Hierarchical porous Co-N-C supported multi-morphology Co2P for high-current-density water splitting

The development of high-performance water splitting electrocatalysts under high current densities that can be produced on a large scale is a significant challenge. In this study, we constructed a dual-function electrocatalyst (M-Co2P/Co-N-C), consisting of hierarchical porous Co-N-C and multi-morphology Co2P, through a simple one-step pyrolysis strategy. By incorporating high-viscosity slurry, we were able to increase the metallic single atom loading and prevent the agglomeration of Co2P nanostructures during pyrolysis. Electron transfer was observed at the interface of Co2P (ΔG°H > 0) and Co-N-C (ΔG°H < 0). Such synergistic effect optimized the H∗ binding energy around 0, thus improving the hydrogen evolution dynamics. Additionally, by controlling the amount of slurry, we were able to achieve unique multi-morphology Co2P composed of nanoparticles and nanorods that promoted fast mass transfer at high current densities.

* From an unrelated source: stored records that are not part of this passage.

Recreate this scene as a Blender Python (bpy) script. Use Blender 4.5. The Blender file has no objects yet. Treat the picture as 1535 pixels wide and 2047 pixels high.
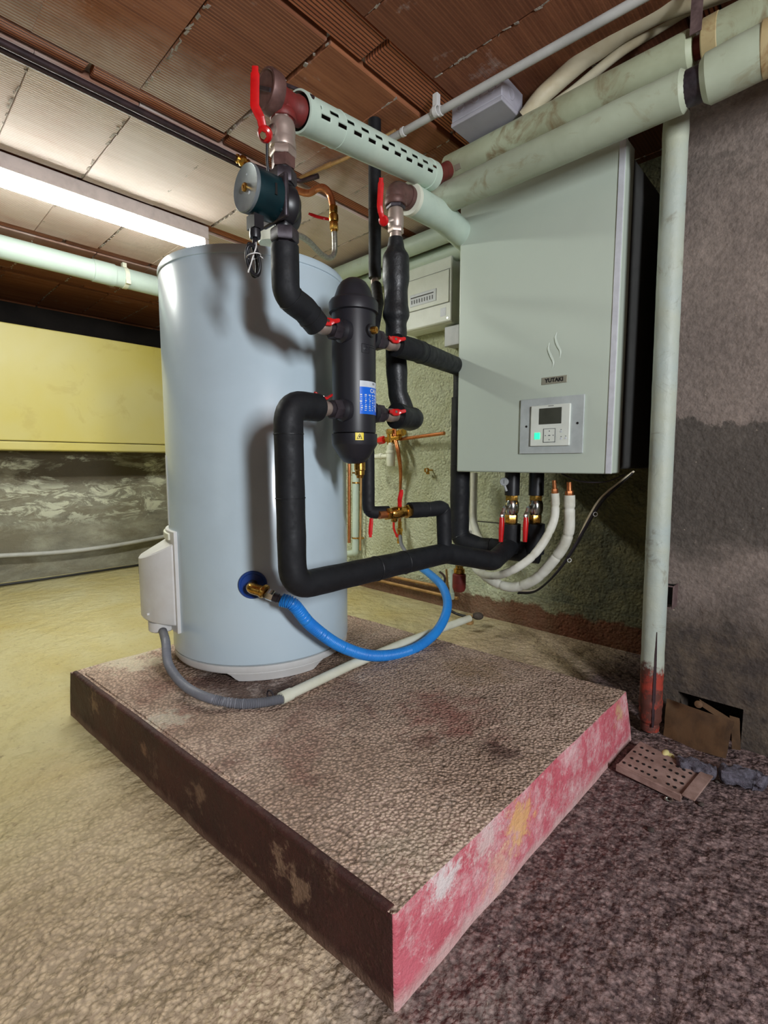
import bpy, bmesh, math, random
from mathutils import Vector, Matrix, noise
PI = math.pi
R_ = math.radians
sc = bpy.context.scene
C = sc.collection
random.seed(7)

# ------------------------------------------------------------ camera
CAM_Z = 0.70
F_PX = 985.0
PITCH = R_(5.71)
YAW = R_(43.4)                       # angle of the view axis from world +X
fwd_h = Vector((math.cos(YAW), math.sin(YAW), 0))
right = Vector((math.sin(YAW), -math.cos(YAW), 0))
fwd = fwd_h * math.cos(PITCH) - Vector((0, 0, 1)) * math.sin(PITCH)
up = right.cross(fwd)
cd = bpy.data.cameras.new('camera')
cam = bpy.data.objects.new('camera', cd)
C.objects.link(cam)
M = Matrix.Identity(4)
for i in range(3):
    M[i][0], M[i][1], M[i][2] = right[i], up[i], -fwd[i]
M[2][3] = CAM_Z
cam.matrix_world = M
cd.sensor_fit = 'VERTICAL'
cd.sensor_height = 36
cd.lens = F_PX / 2047 * 36
cd.clip_start = 0.02
sc.camera = cam
CO = Vector((0, 0, CAM_Z))

# ------------------------------------------------------------ light and exposure
sc.view_settings.view_transform = 'Standard'
sc.view_settings.look = 'None'
sc.view_settings.exposure = 0.0
sc.view_settings.gamma = 1
sc.view_settings.use_curve_mapping = False
w = bpy.data.worlds.new('world')
sc.world = w
w.use_nodes = True
w.node_tree.nodes['Background'].inputs[0].default_value = (0.55, 0.6, 0.7, 1)
w.node_tree.nodes['Background'].inputs[1].default_value = 0.2

def area(name, loc, target, sx, sy, power, col):
    d = bpy.data.lights.new(name, 'AREA')
    d.shape = 'RECTANGLE'; d.size = sx; d.size_y = sy
    d.energy = power; d.color = col
    o = bpy.data.objects.new(name, d)
    C.objects.link(o)
    o.location = loc
    o.rotation_euler = (Vector(target) - Vector(loc)).to_track_quat('-Z', 'Z').to_euler()
    return o
# cool window light read off the tank's shadows, and an added unseen fill
area('window_light', (-0.12, -1.48, 1.17), (0.75, 0.9, 0.75), 0.16, 0.62, 56, (0.93, 0.96, 1.0))
area('fill_light', (-1.9, 0.6, 1.1), (1.2, 0.7, 0.6), 0.9, 1.0, 1.5, (0.92, 1.0, 0.92))
TUBE_STRENGTH = 74

# ------------------------------------------------------------ from the photograph's pixels to the room
def ray(px, py):
    return (fwd * F_PX + right * (px - 767.5) + up * (1023.5 - py)).normalized()
def at(px, py, X=None, Y=None, Z=None, D=None):
    r = ray(px, py)
    if X is not None: t = X / r.x
    elif Y is not None: t = Y / r.y
    elif Z is not None: t = (Z - CAM_Z) / r.z
    else: t = D / r.dot(fwd_h)
    return CO + r * t
V = Vector

# ------------------------------------------------------------ mesh building
def frame_of(axis, ref=None):
    z = V(axis).normalized()
    a = V(ref) if ref is not None else (V((0, 0, 1)) if abs(z.z) < 0.9 else V((1, 0, 0)))
    x = a - z * a.dot(z)
    x.normalize()
    return x, z.cross(x), z

class MB:
    def __init__(s):
        s.v = []; s.f = []; s.m = []; s.cur = 0
    def add(s, vs, fs):
        o = len(s.v)
        s.v += [V(p) for p in vs]
        s.f += [tuple(i + o for i in f) for f in fs]
        s.m += [s.cur] * len(fs)
        return s
    def box(s, a, b):
        (x0, y0, z0), (x1, y1, z1) = [min(p, q) for p, q in zip(a, b)], [max(p, q) for p, q in zip(a, b)]
        return s.add([(x0,y0,z0),(x1,y0,z0),(x1,y1,z0),(x0,y1,z0),(x0,y0,z1),(x1,y0,z1),(x1,y1,z1),(x0,y1,z1)],
                     [(3,2,1,0),(4,5,6,7),(0,1,5,4),(1,2,6,5),(2,3,7,6),(3,0,4,7)])
    def obox(s, c, ax, ay, az):
        """box from centre and three half-extent vectors"""
        c, ax, ay, az = V(c), V(ax), V(ay), V(az)
        vs = [c + ax*i + ay*j + az*k for k in (-1, 1) for (i, j) in ((-1,-1),(1,-1),(1,1),(-1,1))]
        return s.add(vs, [(3,2,1,0),(4,5,6,7),(0,1,5,4),(1,2,6,5),(2,3,7,6),(3,0,4,7)])
    def rings(s, rings, closed=True, cap=True):
        n = len(rings[0]); vs = [p for r in rings for p in r]; fs = []
        for i in range(len(rings) - 1):
            for j in range(n if closed else n - 1):
                k = (j + 1) % n
                fs.append((i*n+j, i*n+k, (i+1)*n+k, (i+1)*n+j))
        if cap:
            fs.append(tuple(range(n-1, -1, -1)))
            fs.append(tuple((len(rings)-1)*n + j for j in range(n)))
        return s.add(vs, fs)
    def lathe(s, prof, origin, axis=(0,0,1), n=32, ref=None, cap=True, phase=0.0):
        """prof = [(radius, distance along axis)]"""
        x, y, z = frame_of(axis, ref); o = V(origin)
        rs = [[o + z*h + (x*math.cos(phase+2*PI*j/n) + y*math.sin(phase+2*PI*j/n))*max(r, 1e-5) for j in range(n)] for r, h in prof]
        return s.rings(rs, cap=cap)
    def cyl(s, a, b, r, r2=None, n=24):
        a, b = V(a), V(b)
        return s.lathe([(r, 0), (r if r2 is None else r2, (b-a).length)], a, b-a, n)
    def hexn(s, a, b, r, ref=None, phase=0.0):
        """hexagonal nut with chamfered corners"""
        a, b = V(a), V(b); L = (b-a).length; c = min(L*0.15, r*0.12)
        s.lathe([(r*0.93, 0), (r, c), (r, L-c), (r*0.93, L)], a, b-a, 6, ref, phase=phase)
        return s.cyl(a - (b-a)*0.01, b + (b-a)*0.01, r*0.80)
    def sphere(s, c, r, n=20, m=12, sc=(1,1,1)):
        rs = []
        for i in range(m+1):
            t = -PI/2 + PI*i/m
            rs.append([V(c) + V((math.cos(t)*math.cos(2*PI*j/n)*r*sc[0], math.cos(t)*math.sin(2*PI*j/n)*r*sc[1], math.sin(t)*r*sc[2])) for j in range(n)])
        return s.rings(rs, cap=False)
    def tube(s, pts, r, n=20, cap=True, rad=None):
        """sweep along a dense path; rad(i, t, length) may vary the radius"""
        pts = [V(p) for p in pts]
        L = [0.0]
        for a, b in zip(pts, pts[1:]): L.append(L[-1] + (b-a).length)
        x, y, z = frame_of(pts[1]-pts[0]); rs = []
        for i, p in enumerate(pts):
            t = (pts[min(i+1, len(pts)-1)] - pts[max(i-1, 0)]).normalized()
            x = (x - t*x.dot(t)).normalized(); y = t.cross(x)
            q = r if rad is None else rad(L[i], L[-1])
            rs.append([p + (x*math.cos(2*PI*j/n) + y*math.sin(2*PI*j/n))*q for j in range(n)])
        return s.rings(rs, cap=cap)
    def poly(s, pts, thick):
        """outline polygon extruded by the vector thick"""
        pts = [V(p) for p in pts]; n = len(pts); t = V(thick)
        return s.add(pts + [p+t for p in pts], [tuple(range(n-1,-1,-1)), tuple(range(n, 2*n))] + [(i, (i+1)%n, n+(i+1)%n, n+i) for i in range(n)])
    def build(s, name, mat, parent=None, origin=None, smooth=True, ang=38, bevel=0, kind=None, label=None, fix=True):
        me = bpy.data.meshes.new(name)
        if parent is not None: o0 = V(parent['_o'])
        elif origin is not None: o0 = V(origin)
        else:
            xs = [p.x for p in s.v]; ys = [p.y for p in s.v]; zs = [p.z for p in s.v]
            o0 = V(((min(xs)+max(xs))/2, (min(ys)+max(ys))/2, min(zs)))
        me.from_pydata([tuple(p - o0) for p in s.v], [], s.f)
        mats = mat if isinstance(mat, (list, tuple)) else [mat]
        for m_ in mats: me.materials.append(m_)
        for p, k in zip(me.polygons, s.m): p.material_index = k
        if fix:
            bm = bmesh.new(); bm.from_mesh(me)
            bmesh.ops.recalc_face_normals(bm, faces=bm.faces)
            bm.to_mesh(me); bm.free()
        if smooth:
            me.polygons.foreach_set('use_smooth', [True]*len(me.polygons))
            me.set_sharp_from_angle(angle=R_(ang))
        o = bpy.data.objects.new(name, me); C.objects.link(o)
        if parent is not None:
            # a sub-part hangs on a part whose own local frame is the thing's frame
            o.parent = parent
            o['_o'] = tuple(o0)
            o.location = (0, 0, 0)
        else:
            o.location = o0
            o['_o'] = tuple(o0)
        if bevel:
            b = o.modifiers.new('bevel', 'BEVEL'); b.width = bevel; b.segments = 3; b.limit_method = 'ANGLE'; b.angle_limit = R_(40)
            b.harden_normals = False
        if kind: o['kind'] = kind
        if label: o['label'] = label
        return o

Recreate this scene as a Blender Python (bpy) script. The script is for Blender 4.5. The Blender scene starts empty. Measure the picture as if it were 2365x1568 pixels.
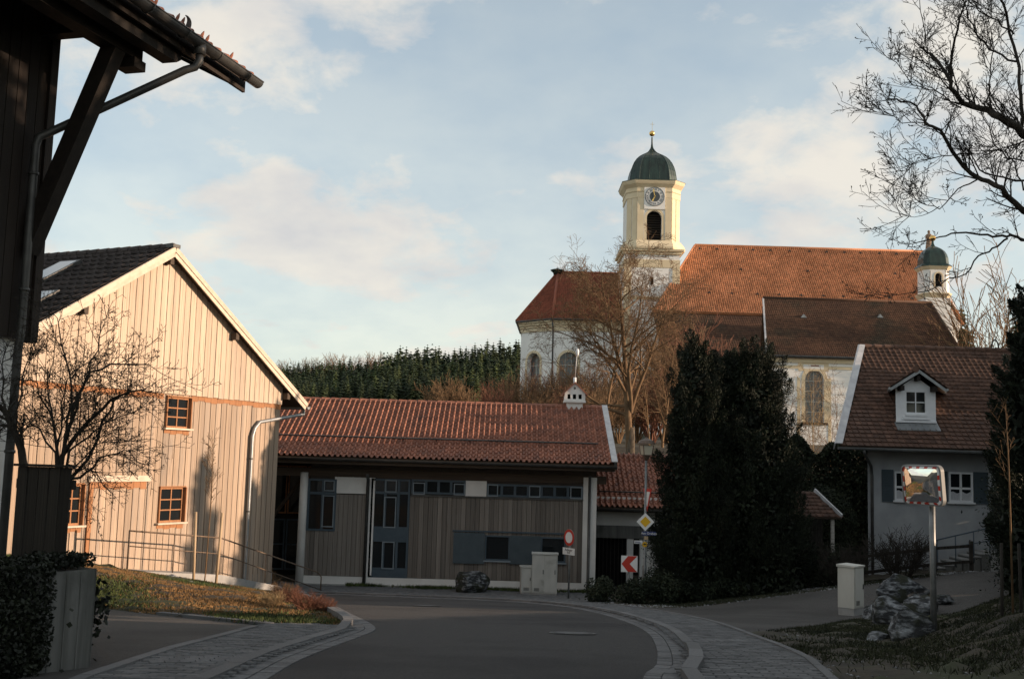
import bpy, bmesh, math, random
import numpy as np
from mathutils import Vector, Matrix
from mathutils.geometry import tessellate_polygon
R = math.radians
SC = bpy.context.scene
COL = SC.collection

# ------------------------------------------------------------------ camera
PW, PH, PF = 2365.0, 1568.0, 2500.0          # size of the picture the sketch was measured in, focal length in its pixels
TILT, ROLL = R(6.41), 0.0285
FWD = Vector((0, math.cos(TILT), math.sin(TILT)))
_u0 = Vector((0, -math.sin(TILT), math.cos(TILT)))
RIGHT = Vector((1, 0, 0)) * math.cos(ROLL) + _u0 * math.sin(ROLL)
UP = _u0 * math.cos(ROLL) - Vector((1, 0, 0)) * math.sin(ROLL)
cam_d = bpy.data.cameras.new('camera')
cam_d.sensor_width = 36.0
cam_d.lens = 36.0 * PF / PW
cam_d.clip_start, cam_d.clip_end = 0.1, 3000
cam = bpy.data.objects.new('camera', cam_d)
COL.objects.link(cam)
cam.matrix_world = Matrix(((RIGHT.x, UP.x, -FWD.x, 0), (RIGHT.y, UP.y, -FWD.y, 0), (RIGHT.z, UP.z, -FWD.z, 0), (0, 0, 0, 1)))
SC.camera = cam

# ------------------------------------------------------------------ light
SUN_AZ, SUN_EL = R(-7.5), R(10.2)               # azimuth from +x towards +y
sv = Vector((math.cos(SUN_AZ) * math.cos(SUN_EL), math.sin(SUN_AZ) * math.cos(SUN_EL), math.sin(SUN_EL)))
sun_d = bpy.data.lights.new('sun', 'SUN')
sun_d.energy, sun_d.angle, sun_d.color = 4.4, R(0.55), (1.0, 0.73, 0.525)
sun = bpy.data.objects.new('sun', sun_d)
COL.objects.link(sun)
sun.rotation_euler = (-sv).to_track_quat('-Z', 'Y').to_euler()
sun.location = sv * 300

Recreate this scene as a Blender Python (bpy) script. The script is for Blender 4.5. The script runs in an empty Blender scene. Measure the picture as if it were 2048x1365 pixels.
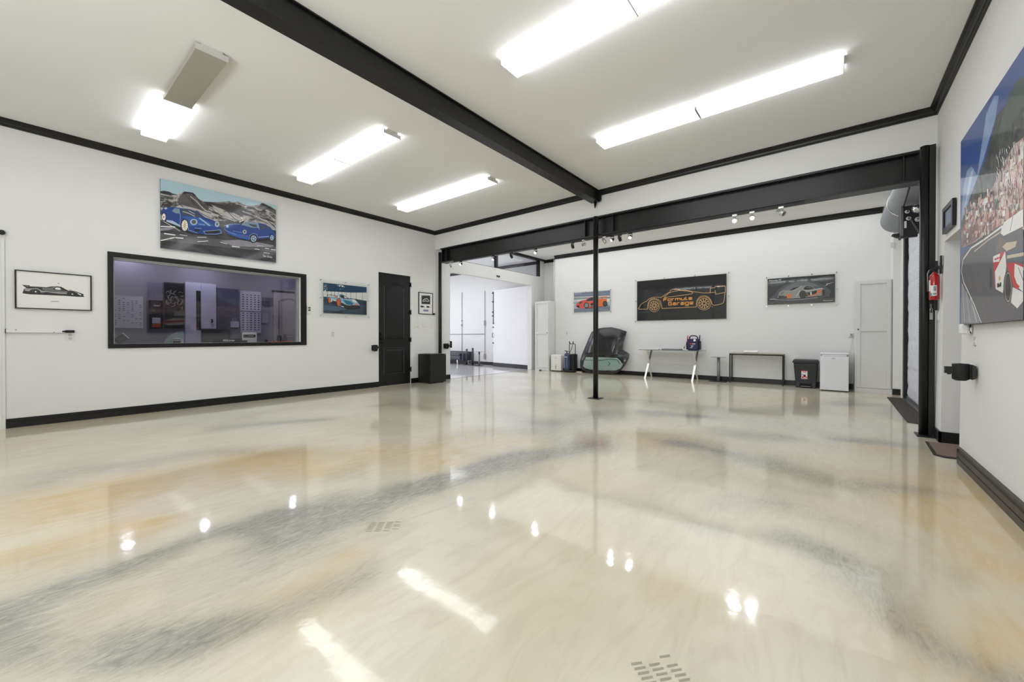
import bpy, bmesh, math, random
from mathutils import Vector, Matrix, noise
random.seed(11)
SC = bpy.context.scene
COL = SC.collection
# ------------------------------------------------------------------ camera
cam_d = bpy.data.cameras.new('camera'); cam = bpy.data.objects.new('camera', cam_d); COL.objects.link(cam)
cam_d.sensor_width = 36.0; cam_d.lens = 797.7 / 2048 * 36; cam_d.shift_y = -5.64 / 2048
cam_d.clip_start = 0.05; cam_d.clip_end = 100
cam.location = (0, 0, 1.12); cam.rotation_euler = (math.pi / 2 - 0.0057, 0, 0.6772)
SC.camera = cam
# ------------------------------------------------------------------ view, world, big lights
SC.view_settings.view_transform = 'Standard'; SC.view_settings.look = 'None'
SC.view_settings.gamma = 1; SC.view_settings.use_curve_mapping = False
SC.view_settings.exposure = 1.12
wd = bpy.data.worlds.new('world'); SC.world = wd; wd.use_nodes = True
wd.node_tree.nodes['Background'].inputs[0].default_value = (0.75, 0.85, 1, 1)
wd.node_tree.nodes['Background'].inputs[1].default_value = 0.5

def area(name, loc, rot, sx, sy, power, color=(1, 1, 1), spread=180):
    d = bpy.data.lights.new(name, 'AREA'); d.shape = 'RECTANGLE'; d.size = sx; d.size_y = sy
    d.energy = power; d.color = color; d.spread = math.radians(spread)
    o = bpy.data.objects.new(name, d); o.location = loc; o.rotation_euler = rot; COL.objects.link(o); return o
P2 = math.pi / 2
# unseen area lights at end wall and ceiling give the neighbouring room's daylight
area('annex_daylight', (-14.3, 8.2, 1.6), (0, -P2, 0), 3.0, 4.0, 42, (0.86, 0.90, 1.0))
area('annex_ceiling_light', (-11.2, 8.6, 3.68), (0, 0, 0), 3.6, 2.4, 38, (0.90, 0.92, 1.0))
# added fill light behind the camera, aimed forward at walls and ceiling
area('rear_fill_light', (-2.2, -2.4, 1.7), (math.radians(108), 0, math.radians(6)), 3.5, 1.2, 60, (0.95, 0.975, 1.0))
# added overhead fill light, unseen, brightening the far bay
area('far_bay_fill_light', (-3.35, 8.95, 3.70), (0, 0, 0), 8.3, 3.9, 62, (0.94, 0.97, 1.0))
FIX_E = 3.9        # fluorescent diffuser emission
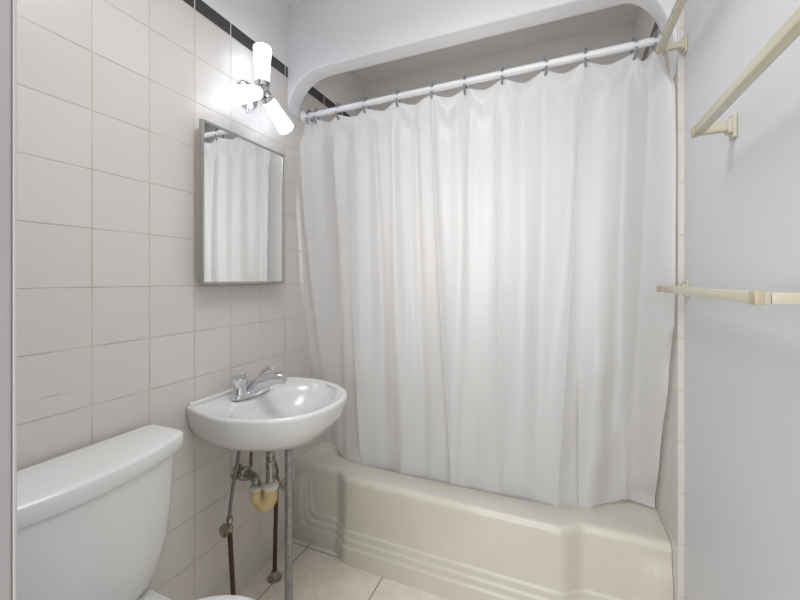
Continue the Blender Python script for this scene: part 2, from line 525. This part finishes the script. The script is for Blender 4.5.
# where the two side edges of the sheet stand out from the wall: (height, y)
EDGE_L = sorted((p.z, p.y) for p in (pix(299, 122, 'x', 0.012), pix(300, 200, 'x', 0.012), pix(304, 280, 'x', 0.012), pix(311, 372, 'x', 0.012), pix(326, 448, 'x', 0.012)))
EDGE_R = sorted((p.z, p.y) for p in (pix(674, 45, 'x', 1.499), pix(675.5, 150, 'x', 1.499), pix(675.5, 290, 'x', 1.499), pix(668, 390, 'x', 1.499), pix(655, 497, 'x', 1.499)))
def edge_y(tab, z):
    if z <= tab[0][0]: return tab[0][1]
    for (a, p), (b, q) in zip(tab[:-1], tab[1:]):
        if z <= b:
            return p+(q-p)*(z-a)/(b-a)
    return tab[-1][1]
def build_curtain():
    bm = bmesh.new()
    nu, nv = 520, 170
    x0, x1 = 0.010, W-0.008
    rnd = [random.uniform(0, 2*PI) for _ in range(12)]
    p, q = pix(654, 345, 'y', 1.56), pix(624, 420, 'y', 1.58)
    CR = (p.x, p.z, (q.x-p.x)/(q.z-p.z), pix(579, 450, 'y', 1.57).x)
    rows = []
    for j in range(nv+1):
        v = j/nv
        row = []
        for i in range(nu+1):
            x = x0+(x1-x0)*i/nu
            # scalloped top
            zt = rod_z(x)-0.027
            k = 0
            while k < len(HOOKS)-1 and HOOKS[k+1] < x: k += 1
            sw = 0.0; ph = 0.0
            if HOOKS[0] <= x <= HOOKS[-1]:
                g = HOOKS[k+1]-HOOKS[k]; f = (x-HOOKS[k])/g
                sag = 4*f*(1-f)
                zt -= (0.030 if k == len(HOOKS)-2 else min(0.016, g*0.11))*sag
                sw = sag; ph = abs(f-0.5)
            if x > HOOKS[-1]: zt -= 0.045*sm(0, 0.03, x-HOOKS[-1])
            z = zt + (hem_z(x)-zt)*v
            h = zt - z                                # distance down from the top
            yb = hem_y(x)
            y = YR + (yb-YR)*v**1.3
            el = 1-sm(0.01, 0.16, x); er = sm(1.37, 1.50, x)
            et = sm(0.0, 0.10, v); el *= et; er *= et
            y = y*(1-el-er) + edge_y(EDGE_L, z)*el + edge_y(EDGE_R, z)*er
            # gathered folds
            amp = (1.45+1.2*(1-sm(0.45, 1.1, x))*(1-sm(0.3, 0.8, v)))*((0.55+0.6*v) if v < 0.5 else 0.85)
            amp *= 1-0.55*sm(0.72, 1.0, v)
            top = sm(0.0, 0.10, v)
            for xa, xb, p, wd, cr in FX:
                xc = xa+(xb-xa)*v
                d = x-xc
                wd_ = wd*(0.62+0.38*sm(0.1, 0.6, v)); wd = wd_
                if abs(d) > wd*5: continue
                if cr: s_ = math.exp(-abs(d)/wd*1.5)*(1.0 if d > 0 else 1.0)
                else: s_ = math.exp(-(d/wd)**2)
                y += p*s_*amp*(0.25+0.75*top)
            # swags below the rings
            y += 0.012*sw*math.exp(-h/0.10)*math.cos(h*45.0+ph*6)
            y -= 0.008*math.exp(-h/0.06)*(1-sw)
            # loose waves
            y += 0.004*math.sin(x*23+rnd[0]+2.0*v) + 0.003*math.sin(x*51+rnd[1]+3*math.sin(v*3+rnd[2])) + 0.0016*math.sin(v*17+x*9+rnd[3])
            # wrinkles near the lower right
            wr = sm(1.12, 1.30, x)*sm(0.50, 0.68, v)*(1-0.5*sm(0.9, 1, v))
            y += 0.005*wr*math.sin(26*(x*1.1-0.75*z)+rnd[4])
            # crease running down from the right edge, and the turned fold near the lower right
            y -= 0.016*math.exp(-abs(x-CR[0]-(z-CR[1])*CR[2])/0.022)*sm(0.50, 0.56, v)*(1-sm(0.74, 0.9, v))
            y += 0.022*math.exp(-max(0, x-CR[3])/0.06)*(1 if x > CR[3] else math.exp(-abs(x-CR[3])/0.006))*sm(0.66, 0.76, v)*(1-0.6*sm(0.9, 1.0, v))
            ylim = YR+0.02 if v < 0.02 else 9
            floor_y = 1.575 if z < 0.40 and 0.1 < x < 1.42 else 0
            y = max(min(y, ylim), floor_y)
            row.append(Vector((x, y, z)))
        rows.append(row)
    loft(bm, rows, closed=False)
    t = obj('shower_curtain', bm, M['curtain'], angle=180)
    tag(t, 'translucent white vinyl shower curtain hanging into the bathtub', 'shower curtain')
build_curtain()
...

M-Co2P/Co-N-C exhibited extraordinary hydrogen evolution performance in 1.0 M KOH, with a low overpotential of 61 mV at a current density of 10 mA cm−2 (η10) as well as a small Tafel slope of 66 mV dec−1. Furthermore, M-Co2P/Co-N-C demonstrated even more superior performance compared to the benchmark Pt/C electrocatalyst at large current densities, indicating its potential for practical applications in mass hydrogen production.